When people who possess fine feelings are poor, their sensitiveness is indeed a cross both for themselves and their friends to bear. If you try to show them a kindness or do them a service, they fly out at you for patronizing them, and say you humiliate them by treating them as paupers. You may do to your rich acquaintances a hundred things which you dare not attempt with your poor friends cursed with fine feelings; and little offices of kindness, which pass as current coin through society, are construed into insults with them. Difficult to handle in every phase, they are in none more dangerous to meddle with than when poor, though they are as bad if they have become successful after a period of struggle. Then your attention to them is time-serving, bowing to the rising sun, worshipping the golden calf, &c. Else why did you not seek them out when they were poor? Why were you not cap in hand when they went bare-headed? Why have you waited until they were successful before you recognized their value?
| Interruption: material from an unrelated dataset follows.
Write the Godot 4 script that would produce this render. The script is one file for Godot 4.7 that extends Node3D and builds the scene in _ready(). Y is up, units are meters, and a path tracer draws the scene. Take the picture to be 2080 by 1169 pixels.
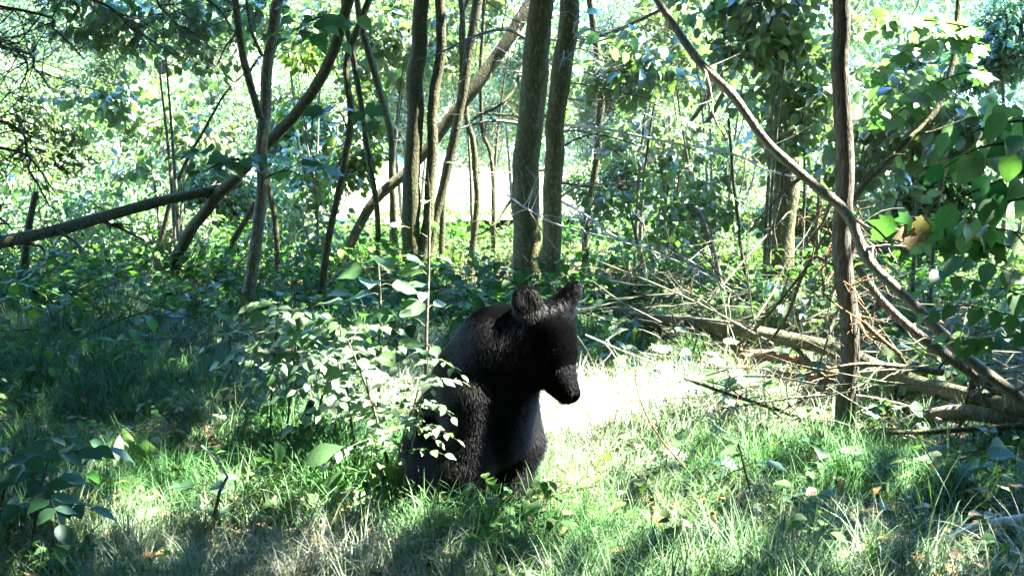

It is funny to hear how bitter these sensitive folks are when they have come out into the sunlight of success after the dark passage of poverty; as if it had been possible to dig them out of their obscurity when their name was still to make—as if the world could recognize its prophets before they had spoken. But this admission into the penetralia after success is a very delicate point with people of fine feelings, supposing always the previous struggle to have been hard; and even if there has been no struggle to speak of, then there are doubts and misgivings as to whether they are liked for themselves or not, and morbid speculations on the stability and absolute value of the position they hold and the attentions they receive, and endless surmises of what would be the result if they lost their fame or wealth or political power or social standing—or whatever may be the hook whereon their success hangs, and their fine feelings are impaled. The act of wisdom most impossible to be performed by these self-torturers is the philosophic acceptance of life as it is and of things as they fall naturally to their share.